Past surveys

A 1771 survey of woodlands and coppices with valuation of soil, timber, beechwoods and underwoods on sundry estates in Froyle, can be viewed at the Hampshire Record Office, reference 49M68/172 or download .pdf (5MB).

The 1845 Tithe Map of Froyle named all the fields and woods in the Parish and included the value of their crops as detailed in the apportionment book. A large reproduction copy of the Tithe Map is displayed inside Froyle Village hall and scanned areas are viewable at the Froyle Archive website.
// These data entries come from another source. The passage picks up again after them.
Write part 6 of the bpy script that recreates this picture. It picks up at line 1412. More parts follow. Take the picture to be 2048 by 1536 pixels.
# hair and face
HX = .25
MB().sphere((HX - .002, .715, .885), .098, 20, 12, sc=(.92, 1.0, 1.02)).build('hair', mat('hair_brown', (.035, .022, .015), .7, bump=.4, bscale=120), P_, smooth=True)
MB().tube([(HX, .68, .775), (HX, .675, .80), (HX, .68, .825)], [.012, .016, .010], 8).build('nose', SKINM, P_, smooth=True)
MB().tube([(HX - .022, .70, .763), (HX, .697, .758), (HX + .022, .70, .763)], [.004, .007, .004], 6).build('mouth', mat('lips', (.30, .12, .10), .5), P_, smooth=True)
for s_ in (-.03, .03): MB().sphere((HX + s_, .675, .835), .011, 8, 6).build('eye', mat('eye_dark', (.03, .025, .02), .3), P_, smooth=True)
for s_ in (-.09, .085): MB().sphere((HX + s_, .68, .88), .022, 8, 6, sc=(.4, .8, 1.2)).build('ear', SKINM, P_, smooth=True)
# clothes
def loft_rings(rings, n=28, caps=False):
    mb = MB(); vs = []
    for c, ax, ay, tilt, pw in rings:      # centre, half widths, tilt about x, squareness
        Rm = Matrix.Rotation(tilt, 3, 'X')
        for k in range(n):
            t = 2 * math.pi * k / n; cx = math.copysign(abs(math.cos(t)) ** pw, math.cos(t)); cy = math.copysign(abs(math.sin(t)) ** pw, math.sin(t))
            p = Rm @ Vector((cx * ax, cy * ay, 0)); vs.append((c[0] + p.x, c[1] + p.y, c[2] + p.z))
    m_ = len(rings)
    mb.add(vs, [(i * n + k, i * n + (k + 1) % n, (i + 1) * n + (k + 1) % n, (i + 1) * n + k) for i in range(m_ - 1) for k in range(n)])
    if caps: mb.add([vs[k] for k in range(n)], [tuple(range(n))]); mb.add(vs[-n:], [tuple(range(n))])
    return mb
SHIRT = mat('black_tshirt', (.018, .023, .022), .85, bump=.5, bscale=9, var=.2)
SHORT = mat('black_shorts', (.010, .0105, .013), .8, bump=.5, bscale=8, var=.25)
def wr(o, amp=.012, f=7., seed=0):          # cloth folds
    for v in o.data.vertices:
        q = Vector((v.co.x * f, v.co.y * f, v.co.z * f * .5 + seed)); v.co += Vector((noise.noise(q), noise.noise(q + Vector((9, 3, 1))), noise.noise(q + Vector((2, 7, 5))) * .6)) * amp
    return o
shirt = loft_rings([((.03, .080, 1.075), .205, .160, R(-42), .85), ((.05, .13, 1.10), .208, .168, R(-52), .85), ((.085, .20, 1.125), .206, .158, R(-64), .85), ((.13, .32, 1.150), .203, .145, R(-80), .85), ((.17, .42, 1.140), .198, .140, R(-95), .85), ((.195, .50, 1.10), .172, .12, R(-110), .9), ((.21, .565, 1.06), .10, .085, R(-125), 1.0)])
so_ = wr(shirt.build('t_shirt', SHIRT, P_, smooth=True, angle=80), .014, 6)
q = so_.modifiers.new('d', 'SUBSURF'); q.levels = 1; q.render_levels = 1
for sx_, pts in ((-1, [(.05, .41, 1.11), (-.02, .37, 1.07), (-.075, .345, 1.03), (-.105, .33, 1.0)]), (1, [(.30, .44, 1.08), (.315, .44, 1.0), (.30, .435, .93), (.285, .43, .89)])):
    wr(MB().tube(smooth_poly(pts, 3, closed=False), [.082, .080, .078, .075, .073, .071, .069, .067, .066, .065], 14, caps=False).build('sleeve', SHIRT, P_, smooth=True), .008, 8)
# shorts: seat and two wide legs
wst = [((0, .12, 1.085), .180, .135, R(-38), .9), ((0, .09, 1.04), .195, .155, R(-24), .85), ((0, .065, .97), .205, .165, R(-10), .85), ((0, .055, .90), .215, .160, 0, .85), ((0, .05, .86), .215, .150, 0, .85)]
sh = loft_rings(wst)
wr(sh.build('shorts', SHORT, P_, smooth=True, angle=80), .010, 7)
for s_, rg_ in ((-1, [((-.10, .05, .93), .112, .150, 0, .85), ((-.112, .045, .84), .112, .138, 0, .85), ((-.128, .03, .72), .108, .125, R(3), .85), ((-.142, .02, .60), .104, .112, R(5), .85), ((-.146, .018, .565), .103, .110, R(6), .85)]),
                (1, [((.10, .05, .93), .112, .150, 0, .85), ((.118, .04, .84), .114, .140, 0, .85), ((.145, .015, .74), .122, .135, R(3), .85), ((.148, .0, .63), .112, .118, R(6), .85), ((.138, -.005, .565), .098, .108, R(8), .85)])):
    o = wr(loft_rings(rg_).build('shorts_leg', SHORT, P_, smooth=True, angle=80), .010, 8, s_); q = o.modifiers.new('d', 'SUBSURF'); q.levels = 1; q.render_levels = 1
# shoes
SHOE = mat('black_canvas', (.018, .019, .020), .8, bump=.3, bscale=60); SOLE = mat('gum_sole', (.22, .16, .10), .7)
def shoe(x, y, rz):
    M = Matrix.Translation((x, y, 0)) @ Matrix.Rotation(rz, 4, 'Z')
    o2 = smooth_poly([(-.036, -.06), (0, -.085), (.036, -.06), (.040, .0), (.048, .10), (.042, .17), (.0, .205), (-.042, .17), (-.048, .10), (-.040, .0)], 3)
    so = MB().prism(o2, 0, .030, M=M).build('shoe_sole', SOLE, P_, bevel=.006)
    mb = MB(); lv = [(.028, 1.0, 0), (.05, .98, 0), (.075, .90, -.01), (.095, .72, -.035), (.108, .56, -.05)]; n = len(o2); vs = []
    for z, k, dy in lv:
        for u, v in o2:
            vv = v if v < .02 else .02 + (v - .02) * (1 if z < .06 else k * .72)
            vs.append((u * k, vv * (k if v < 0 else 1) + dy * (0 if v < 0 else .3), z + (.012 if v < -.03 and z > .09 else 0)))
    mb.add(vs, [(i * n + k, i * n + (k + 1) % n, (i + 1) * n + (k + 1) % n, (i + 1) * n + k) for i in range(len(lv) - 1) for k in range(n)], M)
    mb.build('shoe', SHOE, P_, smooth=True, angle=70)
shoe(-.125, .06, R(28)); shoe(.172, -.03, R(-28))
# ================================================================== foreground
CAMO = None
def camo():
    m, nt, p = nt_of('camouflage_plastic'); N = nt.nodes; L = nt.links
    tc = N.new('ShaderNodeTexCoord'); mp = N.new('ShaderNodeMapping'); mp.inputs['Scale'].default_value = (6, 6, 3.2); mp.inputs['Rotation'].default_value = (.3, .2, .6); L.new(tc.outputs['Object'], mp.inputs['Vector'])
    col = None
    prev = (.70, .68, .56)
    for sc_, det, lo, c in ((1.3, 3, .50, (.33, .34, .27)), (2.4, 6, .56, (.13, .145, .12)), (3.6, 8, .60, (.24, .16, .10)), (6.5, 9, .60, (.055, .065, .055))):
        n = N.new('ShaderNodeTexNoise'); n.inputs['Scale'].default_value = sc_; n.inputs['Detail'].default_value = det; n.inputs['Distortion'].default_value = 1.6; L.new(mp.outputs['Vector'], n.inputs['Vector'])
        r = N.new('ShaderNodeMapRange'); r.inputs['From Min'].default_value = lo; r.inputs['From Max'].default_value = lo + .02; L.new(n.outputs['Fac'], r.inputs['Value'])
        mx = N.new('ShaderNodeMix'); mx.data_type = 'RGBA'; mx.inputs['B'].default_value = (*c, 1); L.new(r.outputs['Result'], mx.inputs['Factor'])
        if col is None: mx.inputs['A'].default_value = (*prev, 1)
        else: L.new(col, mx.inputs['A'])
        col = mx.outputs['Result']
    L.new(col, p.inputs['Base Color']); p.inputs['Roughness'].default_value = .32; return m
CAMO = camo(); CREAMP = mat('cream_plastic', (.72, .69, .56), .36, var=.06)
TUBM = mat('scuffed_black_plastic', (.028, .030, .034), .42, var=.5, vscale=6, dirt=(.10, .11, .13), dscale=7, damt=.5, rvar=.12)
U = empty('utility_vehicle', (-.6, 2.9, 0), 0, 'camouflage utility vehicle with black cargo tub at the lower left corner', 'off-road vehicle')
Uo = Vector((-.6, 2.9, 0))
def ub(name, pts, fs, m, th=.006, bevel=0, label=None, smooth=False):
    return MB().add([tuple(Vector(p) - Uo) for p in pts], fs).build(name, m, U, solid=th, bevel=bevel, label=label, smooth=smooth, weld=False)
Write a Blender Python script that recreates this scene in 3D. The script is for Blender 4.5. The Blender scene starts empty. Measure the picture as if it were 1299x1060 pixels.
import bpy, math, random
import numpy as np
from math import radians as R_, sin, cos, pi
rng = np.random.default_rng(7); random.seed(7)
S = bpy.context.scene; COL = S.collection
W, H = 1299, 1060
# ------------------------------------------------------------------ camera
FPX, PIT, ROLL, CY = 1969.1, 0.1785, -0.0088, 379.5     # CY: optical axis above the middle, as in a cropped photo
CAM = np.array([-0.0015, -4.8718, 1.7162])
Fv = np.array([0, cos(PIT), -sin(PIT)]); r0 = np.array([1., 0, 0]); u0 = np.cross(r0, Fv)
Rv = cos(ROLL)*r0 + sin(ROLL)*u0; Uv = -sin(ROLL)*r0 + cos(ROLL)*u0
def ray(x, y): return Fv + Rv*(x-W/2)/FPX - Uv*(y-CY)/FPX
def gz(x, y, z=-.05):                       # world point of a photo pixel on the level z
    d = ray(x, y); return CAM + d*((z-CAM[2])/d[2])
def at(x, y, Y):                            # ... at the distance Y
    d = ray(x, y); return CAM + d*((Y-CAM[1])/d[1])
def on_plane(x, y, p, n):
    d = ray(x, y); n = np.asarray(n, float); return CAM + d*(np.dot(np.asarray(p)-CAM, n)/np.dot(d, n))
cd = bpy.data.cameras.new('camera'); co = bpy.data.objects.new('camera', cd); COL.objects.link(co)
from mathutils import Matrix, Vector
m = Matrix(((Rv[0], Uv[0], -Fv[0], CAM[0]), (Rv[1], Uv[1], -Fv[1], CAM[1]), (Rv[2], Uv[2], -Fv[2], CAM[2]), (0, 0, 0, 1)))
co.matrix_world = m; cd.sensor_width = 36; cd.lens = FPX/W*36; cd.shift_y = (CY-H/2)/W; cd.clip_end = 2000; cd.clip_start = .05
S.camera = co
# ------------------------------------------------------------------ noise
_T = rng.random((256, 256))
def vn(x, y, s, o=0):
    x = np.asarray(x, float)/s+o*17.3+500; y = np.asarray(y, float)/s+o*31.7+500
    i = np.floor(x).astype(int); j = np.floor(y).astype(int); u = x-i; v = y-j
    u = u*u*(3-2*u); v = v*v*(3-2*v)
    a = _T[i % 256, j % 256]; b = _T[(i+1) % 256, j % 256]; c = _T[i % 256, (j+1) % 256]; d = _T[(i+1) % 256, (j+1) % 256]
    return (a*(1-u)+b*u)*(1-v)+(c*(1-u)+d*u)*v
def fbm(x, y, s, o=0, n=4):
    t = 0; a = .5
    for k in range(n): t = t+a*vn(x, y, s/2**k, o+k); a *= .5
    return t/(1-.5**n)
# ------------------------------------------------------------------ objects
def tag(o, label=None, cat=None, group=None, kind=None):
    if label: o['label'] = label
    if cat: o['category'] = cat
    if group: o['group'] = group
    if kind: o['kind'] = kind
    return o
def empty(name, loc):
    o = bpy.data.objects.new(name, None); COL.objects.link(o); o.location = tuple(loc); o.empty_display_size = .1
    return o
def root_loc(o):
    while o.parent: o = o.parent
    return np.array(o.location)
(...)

Many of the field boundaries 170 years ago are the same as todays Ordance Survey 1:25000 maps.

The 1952 survey of the flora of Froyle was handwritten by C.Langridge and included in the WI Scrapbook, click to download the .pdf file The Plant Life of Froyle 1952.

Alton Natural History Society carried out a plant survey of the parish in 1991. This was originally typewritten by Gwen Macklin and subsequently transcribed, click to download the .pdf file Froyle Flora Survey 1991. An excerpt from page 6 follows.

THE WALL West of the church is perhaps the highlight of the village, due to the presence of a rare plant, only recorded in two other sites in Hampshire.  It was pleasing to find this still has a good foothold , both on the wall, which once adjoined the kitchen garden at Froyle Place and a few plants at the base of the wall.  This treasure, the slender sandwort, is an insignificant little plant, an annual, erect and much branched with small white flowers.  The similar and more common thyme-leaved sandwort also grows on the wall, as does the three fingered saxifrage and thale cress.  Two grasses fern grass or hard poa and flattened poa are other inhabitants of this area, so a site to be preserved for future generations.